Wednesday, March 23, 2011

P. 216- 219

In Romers pure spillover world of his Thesis, if Kodak produced a new type of file, Fuji knew about it the next day. So this puts emphasis on differentiating your product and keeping your discoveries secret for a time. This will help you be a price maker and act like monopolists for a time to help you gain a higher profit. This is the same logic that Edward Chamberlin had on monopolistic competition about 60 years before. But what Romer was doing differently is he was writing math in such a way to describe this world that he saw.

1 comment:

  1. C for Tim. How many Romers are there in this section? And Thesis is specific, but thesis is generic.

    The big picture here is that the math for Romer's new direction was harder.

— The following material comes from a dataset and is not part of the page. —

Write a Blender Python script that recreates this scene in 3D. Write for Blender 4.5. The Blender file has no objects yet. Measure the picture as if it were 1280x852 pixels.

    The basic problem is that the math of optimization works best when there is one global optimum: finding the highest point on one mountain is easy. But what if there is more than one local optimum: finding the highest point in a mountain range is not that easy. And, if you get to the top of one mountain, and see a bigger one in the distance, you have to go down to go up again. This is what Warsh means by the non-convexity of a dented ball: the optimum could be on either side of the dent and you have to go around it to get from one side to the other.

    This makes solving out the math by hand much more difficult (which was the only way Romer had at that time). Now, you might use something like Solver to do this, but this is exactly the sort of problem that Solver is the worst at.